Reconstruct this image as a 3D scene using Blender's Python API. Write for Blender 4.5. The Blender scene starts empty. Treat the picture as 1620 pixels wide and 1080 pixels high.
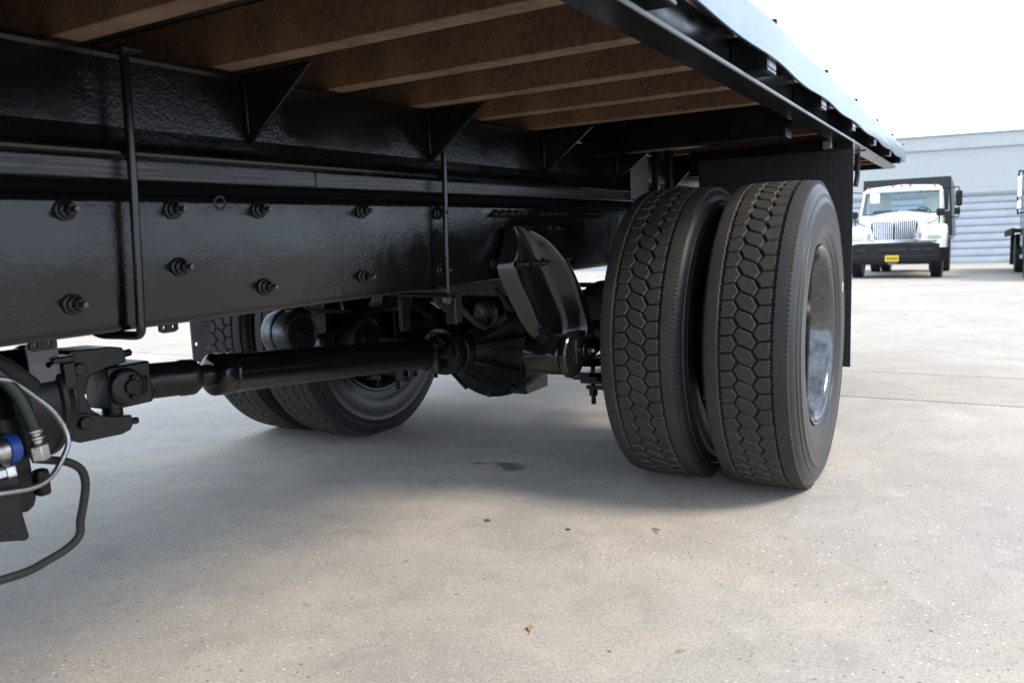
import bpy, bmesh, math, random
from mathutils import Vector, Matrix, noise
random.seed(7)
scn = bpy.context.scene
PI = math.pi
# ------------------------------------------------------------------ camera
cam_d = bpy.data.cameras.new('camera'); cam = bpy.data.objects.new('camera', cam_d)
scn.collection.objects.link(cam); scn.camera = cam
cam_d.sensor_width = 23.5; cam_d.lens = 1254.3 / 1620 * 23.5
cam_d.clip_start = 0.05; cam_d.clip_end = 2000
yaw, pitch, roll = .531, -.1323, -.0411
fw = Vector((-math.sin(yaw)*math.cos(pitch), math.cos(yaw)*math.cos(pitch), math.sin(pitch)))
r0 = Vector((math.cos(yaw), math.sin(yaw), 0)); u0 = r0.cross(fw)
rr = math.cos(roll)*r0 + math.sin(roll)*u0; uu = -math.sin(roll)*r0 + math.cos(roll)*u0
M = Matrix((rr, uu, -fw)).transposed().to_4x4(); M.translation = Vector((1.68, 0, .8706))
cam.matrix_world = M
cam_d.dof.use_dof = True; cam_d.dof.focus_distance = 2.5; cam_d.dof.aperture_fstop = 4.0
# ------------------------------------------------------------------ sky and sun
SUN_EL, SUN_AZ = math.radians(43), math.radians(8)      # azimuth from +X towards +Y
w = bpy.data.worlds.new('World'); scn.world = w; w.use_nodes = True
nt = w.node_tree; N = nt.nodes; L = nt.links
bg = N['Background']; bg.inputs['Strength'].default_value = .15
sky = N.new('ShaderNodeTexSky'); sky.sky_type = 'NISHITA'; sky.sun_disc = False
sky.sun_elevation = SUN_EL; sky.sun_rotation = PI/2 - SUN_AZ; sky.dust_density = 2.5
tc = N.new('ShaderNodeTexCoord'); mp = N.new('ShaderNodeMapping'); mp.inputs['Scale'].default_value = (1, 1, 2.2)
nz = N.new('ShaderNodeTexNoise'); nz.inputs['Scale'].default_value = 2.1; nz.inputs['Detail'].default_value = 6
nz.inputs['Roughness'].default_value = .55
cr = N.new('ShaderNodeValToRGB'); cr.color_ramp.elements[0].position = .30; cr.color_ramp.elements[1].position = .52
mx = N.new('ShaderNodeMix'); mx.data_type = 'RGBA'
mx.inputs[7].default_value = (10.3, 12.1, 14.5, 1)
L.new(tc.outputs['Generated'], mp.inputs[0]); L.new(mp.outputs[0], nz.inputs['Vector'])
L.new(nz.outputs[0], cr.inputs[0]); sx = N.new('ShaderNodeSeparateXYZ'); L.new(tc.outputs['Generated'], sx.inputs[0])
hz = N.new('ShaderNodeMapRange'); hz.inputs['From Min'].default_value = .42; hz.inputs['From Max'].default_value = .05; hz.inputs['To Max'].default_value = .95
L.new(sx.outputs['Z'], hz.inputs[0])      # haze whitens the sky towards the horizon all round
mxm = N.new('ShaderNodeMath'); mxm.operation = 'MAXIMUM'; L.new(cr.outputs[0], mxm.inputs[0]); L.new(hz.outputs[0], mxm.inputs[1])
L.new(mxm.outputs[0], mx.inputs[0]); L.new(sky.outputs[0], mx.inputs[6])
L.new(mx.outputs[2], bg.inputs[0])
sd = bpy.data.lights.new('sun', 'SUN'); sd.energy = 3.4; sd.angle = math.radians(17); sd.color = (1, .89, .75)
sun = bpy.data.objects.new('sun', sd); scn.collection.objects.link(sun)
sv = Vector((math.cos(SUN_EL)*math.cos(SUN_AZ), math.cos(SUN_EL)*math.sin(SUN_AZ), math.sin(SUN_EL)))
sun.rotation_euler = (-sv).to_track_quat('-Z', 'Y').to_euler()
vs = scn.view_settings; vs.view_transform = 'Standard'; vs.look = 'None'; vs.gamma = 1; vs.use_curve_mapping = False
vs.exposure = 0.24

# ------------------------------------------------------------------ helpers
col = scn.collection
def link(o, parent=None):
    col.objects.link(o)
    if parent: o.parent = parent
    return o
def empty(name, loc=(0, 0, 0), label=None, cat=None, group=None, kind=None):
    o = bpy.data.objects.new(name, None); o.location = loc; o.empty_display_size = .1
    return tag(link(o), label, cat, group, kind)
def tag(o, label=None, cat=None, group=None, kind=None):
    for k, v in (('label', label), ('category', cat), ('group', group), ('kind', kind)):
        if v: o[k] = v
    return o
class MB:
    def __init__(s): s.v = []; s.f = []; s.m = []; s.sm = []
    def add(s, vs, fs, mi=0, smooth=False):
        b = len(s.v); s.v += [tuple(v) for v in vs]
        for f in fs: s.f.append([b+i for i in f]); s.m.append(mi); s.sm.append(smooth)
        return s
    def box(s, x0, x1, y0, y1, z0, z1, mi=0):
        if x0 > x1: x0, x1 = x1, x0
        V = [(x, y, z) for x in (x0, x1) for y in (y0, y1) for z in (z0, z1)]
        return s.add(V, [(0, 1, 3, 2), (4, 6, 7, 5), (0, 4, 5, 1), (2, 3, 7, 6), (0, 2, 6, 4), (1, 5, 7, 3)], mi)
    def prism(s, pts, axis, a, b, mi=0, smooth=False):
        # pts 2D polygon in the two axes other than `axis` (order kept X,Y,Z)
        def P(p, t):
            return (t, p[0], p[1]) if axis == 'X' else (p[0], t, p[1]) if axis == 'Y' else (p[0], p[1], t)
        n = len(pts); V = [P(p, a) for p in pts] + [P(p, b) for p in pts]
        s.add(V, [tuple(range(n))[::-1], tuple(range(n, 2*n))], mi)
        bb = len(s.v) - 2*n
        for i in range(n):
            j = (i+1) % n; s.f.append([bb+i, bb+j, bb+n+j, bb+n+i]); s.m.append(mi); s.sm.append(smooth)
        return s
    def rings(s, rings, mi=0, smooth=True, cap=True, close=True):
        n = len(rings[0]); V = [p for r in rings for p in r]; F = []
        for k in range(len(rings)-1):
            for i in range(n if close else n-1):
                j = (i+1) % n; F.append((k*n+i, k*n+j, (k+1)*n+j, (k+1)*n+i))
        s.add(V, F, mi, smooth)
        if cap:
            b = len(s.v)-len(V)
            s.f.append([b+i for i in range(n)][::-1]); s.m.append(mi); s.sm.append(False)
            s.f.append([b+(len(rings)-1)*n+i for i in range(n)]); s.m.append(mi); s.sm.append(False)
        return s
    def cyl(s, p, q, r, r2=None, n=20, mi=0, smooth=True, hexa=False):
        p, q = Vector(p), Vector(q); d = (q-p).normalized()
        a = d.orthogonal().normalized(); b = d.cross(a); r2 = r if r2 is None else r2
        R = [[p + a*rad*math.cos(2*PI*i/n) + b*rad*math.sin(2*PI*i/n) for i in range(n)] if t == 0 else
             [q + a*rad*math.cos(2*PI*i/n) + b*rad*math.sin(2*PI*i/n) for i in range(n)] for t, rad in ((0, r), (1, r2))]
        return s.rings(R, mi, smooth)
    def rev(s, o, d, prof, n=32, mi=0, smooth=True, cap=True):
        # revolve (t, r) profile along axis d from o
        o, d = Vector(o), Vector(d).normalized(); a = d.orthogonal().normalized(); b = d.cross(a)
        R = [[o + d*t + a*r*math.cos(2*PI*i/n) + b*r*math.sin(2*PI*i/n) for i in range(n)] for t, r in prof]
        return s.rings(R, mi, smooth, cap)
    def tube(s, pts, r, n=10, mi=0, sub=4):
        P = [Vector(p) for p in pts]
        if sub > 1:
            Q = []
            for i in range(len(P)-1):
                a = P[max(i-1, 0)]; b = P[i]; c = P[i+1]; d = P[min(i+2, len(P)-1)]
                for k in range(sub):
                    t = k/sub
                    Q.append(.5*((2*b)+(c-a)*t+(2*a-5*b+4*c-d)*t*t+(3*b-a-3*c+d)*t**3))
            Q.append(P[-1]); P = Q
        R = []; up = None
        for i, p in enumerate(P):
            d = (P[min(i+1, len(P)-1)] - P[max(i-1, 0)]).normalized()
            if up is None: up = d.orthogonal().normalized()
            a = (up - d*up.dot(d)).normalized(); up = a; b = d.cross(a)
            R.append([p + a*r*math.cos(2*PI*k/n) + b*r*math.sin(2*PI*k/n) for k in range(n)])
        return s.rings(R, mi, True)
    def mesh(s, name, mats):
        me = bpy.data.meshes.new(name); me.from_pydata(s.v, [], s.f)
        for m in (mats if isinstance(mats, (list, tuple)) else [mats]): me.materials.append(m)
        me.polygons.foreach_set('material_index', s.m); me.polygons.foreach_set('use_smooth', s.sm)
        bm = bmesh.new(); bm.from_mesh(me); bmesh.ops.recalc_face_normals(bm, faces=bm.faces); bm.to_mesh(me); bm.free()
        if any(s.sm): me.set_sharp_from_angle(angle=math.radians(40))
        me.update(); return me
    def build(s, name, mats, parent=None, bevel=0, seg=2, label=None, **kw):
        o = bpy.data.objects.new(name, s.mesh(name, mats)); link(o, parent)
        if bevel: bev(o, bevel, seg)
        if label: o['label'] = label
        return tag(o, None, **kw)
def bev(o, wd, seg=2):
    m = o.modifiers.new('bevel', 'BEVEL'); m.width = wd; m.segments = seg; m.limit_method = 'ANGLE'; m.angle_limit = math.radians(35)
    m.harden_normals = False; return o
def dup(o, parent=None, loc=None):
    c = o.copy(); col.objects.link(c)
    if parent is not None: c.parent = parent
    if loc is not None: c.location = loc
    for ch in list(o.children): dup(ch, c)
    return c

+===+

- TASK INSTRUCTIONS -
Pick out all lines from the data above in which the word "scene" appears.

- RESPONSE -
Reconstruct this image as a 3D scene using Blender's Python API. Write for Blender 4.5. The Blender scene starts empty. Treat the picture as 1620 pixels wide and 1080 pixels high.
scn = bpy.context.scene